Question: "Does the Bible say what is the proper age for marriage?"

Answer: The Bible does not specify any particular age requirement for a person to be married; rather, it speaks in general terms of marriage being for those who are “grown up” (see Ruth 1:12–13). Both the language and culture of the Bible strongly support the idea that puberty, at bare minimum, is a condition that must be met before becoming someone’s spouse. This fits with one of the historical purposes of marriage—conceiving and rearing children. Scriptural evidence indicates that those too young for childbearing are not candidates for marriage, though there is no explicit age given in the Bible.

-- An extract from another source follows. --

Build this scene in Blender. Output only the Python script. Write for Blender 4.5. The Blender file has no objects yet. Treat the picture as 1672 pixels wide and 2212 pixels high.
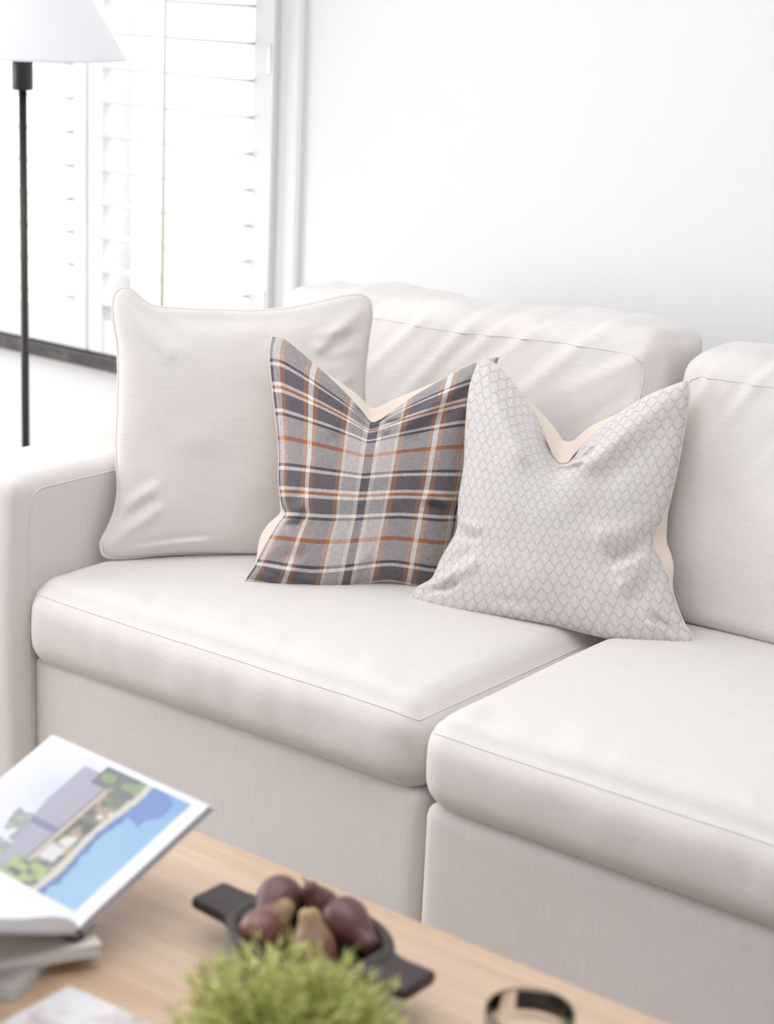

It is reasonable to look at the practices of ancient Judaism for cultural considerations on the proper age for marriage. According to tradition, boys were not considered “men,” and therefore not marriageable, until the age of 13. Girls were not considered “women” until age 12. These ages more or less correspond to the onset of puberty. While those ages might seem too young to us, they are not unusual ages for getting married, historically. It has only been within the last century or so that the average age of getting married has drifted into the late twenties and early thirties.

It’s also important to recall that maturity—often used as a benchmark for allowing sexuality and marriage—is highly cultural. In modern Western countries, people are not generally expected to be self-sufficient until they are nearly in their twenties, or even later. For most of human history, however, people were expected to “grow up” much sooner. The age of getting married was normally young, as everyone was expected to mature socially and emotionally more quickly than today.

The Hebrew language also supports the idea that puberty is a requirement for a legitimate marriage. Ezekiel 16 contains a metaphor for God’s relationship to Israel. In this passage, God cares for Israel, pictured as an orphaned girl in various stages of development. The Lord first sees her birth, then watches her grow up: “You grew and developed and entered puberty. Your breasts had formed and your hair had grown. . . . Later I passed by, and when I looked at you and saw that you were old enough for love, I spread the corner of my garment over you” (verses 7–8). In this illustration, it’s only after the girl arrives at physical maturity, sometime after (not during) puberty when she is “old enough to love,” that she is ready for marriage. Other translations say the girl “grew tall and came of age” (NET) and “grew up, matured, and became a young woman” (GWT).

Hebrew, as English, uses different words for younger and older members of either sex. Naˈar refers to young men, while yeled refers to boys age 12 or younger. For females, naˈarah means “a marriageable woman,” while yaldah refers to a girl 11 or younger—too young for marriage. Once again, these words and definitions seem to enforce the idea that the onset of puberty is a requirement for marriage. Before that time, a boy or girl is not of an age to be married.

The New Testament has even less to say about the age of getting married. Still, there are clues in New Testament Greek similar to those in Hebrew. For example, 1 Corinthians 7:36 uses the word hyperakmos in reference to a female. In this case, it’s a young woman who’s engaged to be married. Hyperakmos is translated as “past her youth” (NASB), past “the flower of her age” (KJV), or “past marriageable age” (CSB). The word literally means “ripe,” a common euphemism in many cultures for describing a woman’s capability for bearing children. Paul’s inclusion of the word definitely indicates that the marriageable age was sometime after puberty, when a woman is fully grown. But Scripture nowhere sets a definitive marriageable age: physical maturity is a must, but when a girl reaches maturity can vary. The 12-year-old in Mark 5:41–42 is still a “little girl” and obviously not ready for marriage.

As with many other issues, the proper age for getting married has a cultural component that the Bible does not specifically override. What constitutes a proper marriage age can vary from culture to culture and still fall within the bounds of scripturally proper conduct. The bottom line is that pedophilia and child marriages are unacceptable. A person must be fully grown to be married; he or she must be physically mature enough for sexuality and child-bearing. Beyond that, the Bible does not specify a minimum age for marriage.